En cambio sí que cubría con largueza el inicio del proceso
1001 que iba a comenzar aquella misma tarde. En él se iba a juzgar a los
máximos dirigentes del clandestino sindicato de Comisiones Obreras. Y allí me
encontraba, leyendo con avidez por primera vez en mi vida las páginas de un
periódico. Y con ello los nombres de Marcelino Camacho, Nicolás Sartorius y
otros tomaban poso en mi mente sin saber siquiera quienes podían ser. Al igual
que tampoco nada sabía de lo que era un sindicato clandestino, ni de las
Comisiones Obreras, ni de otra cosa que no fuera la certeza de que todo aquello
era algo subversivo que con toda seguridad sólo serviría para perturbar la
tranquilidad.
Pero es que yo procedía del mundo rural, de una periferia
social siempre ajena a las grandes cuestiones de la política ¿Cómo iba a
conocer aquello que ocurrió durante el mes de junio de 1972? Cómo iba yo a
saber que aquel día, en la localidad de Pozuelo de Alarcón, diez sindicalistas
pertenecientes a la Coordinadora Nacional de Comisiones Obreras celebraban una
reunión clandestina para debatir un posicionamiento sobre la unidad sindical. Y
que allí fueron detenidos; encarcelados y encausados posteriormente en el que
después habría de conocerse como Proceso
1001. Su delito: formar la cúpula dirigente del sindicato Comisiones
Obreras.
La reunión se celebraba en el convento de los Padres
Oblancos. La Brigada Regional de Investigación Social rodeó el convento y
procedió a su registro deteniendo a los sindicalistas.

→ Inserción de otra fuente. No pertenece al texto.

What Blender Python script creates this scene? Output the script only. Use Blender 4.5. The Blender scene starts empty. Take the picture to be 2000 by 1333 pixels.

Durante las sesiones del juicio los acusados optaron por
politizarlo con el objetivo de presentar el régimen franquista ante la opinión
pública nacional e internacional, como un régimen dictatorial que no respetaba
los derechos humanos, en particular los más elementales de reunión y
asociación. Pretendían con ello desmentir la imagen de apertura y liberalización
que trataba de transmitir el régimen franquista con la entrada en el Gobierno de los "tecnócratas" y la marginación de
los falangistas.
La fiscalía presentó varias acusaciones contra los
detenidos. En primer lugar les acusaba de ser miembros de la Comisión
Coordinadora Nacional de Comisiones Obreras y de haber sido convocados
previamente para una reunión de dicha agrupación. Afirmaba que dicho órgano
constituía el elemento rector de las Comisiones Obreras, y que en consecuencia
los acusados eran dirigentes máximos de dicha asociación. Insistía que las
Comisiones Obreras eran agrupaciones organizadas por el Partido Comunista con
el objetivo de promover huelgas revolucionarias como medio para derrocar el
régimen político.
Los procesados fueron condenados en primera instancia a unas
penas que oscilaron entre los veinte y los doce años de prisión. Fueron
rebajadas después por el Tribunal Supremo a penas de entre seis, y dos años,
cuatro meses y un día de prisión menor. Después, tras la muerte del dictador,
el rey Juan Carlos I otorgó un decreto de indulto que permitió la excarcelación
de los seis condenados que aún permanecían en prisión. ¡Más de tres años
enjaulados por el solo hecho de ser sindicalistas! Y es que España era así.
Sí, esa era mi cultura política y mi nivel de socialización
a comienzos de los años 70. Y con ese bagaje y muchas ganas de cambiar, pocos
años después, yo, como tantos otros jóvenes de mi edad, tendríamos que ser
artífices de ese lento caminar hacia el cambio político en ese largo periplo
que después se conocería con el sobrenombre de "Transición".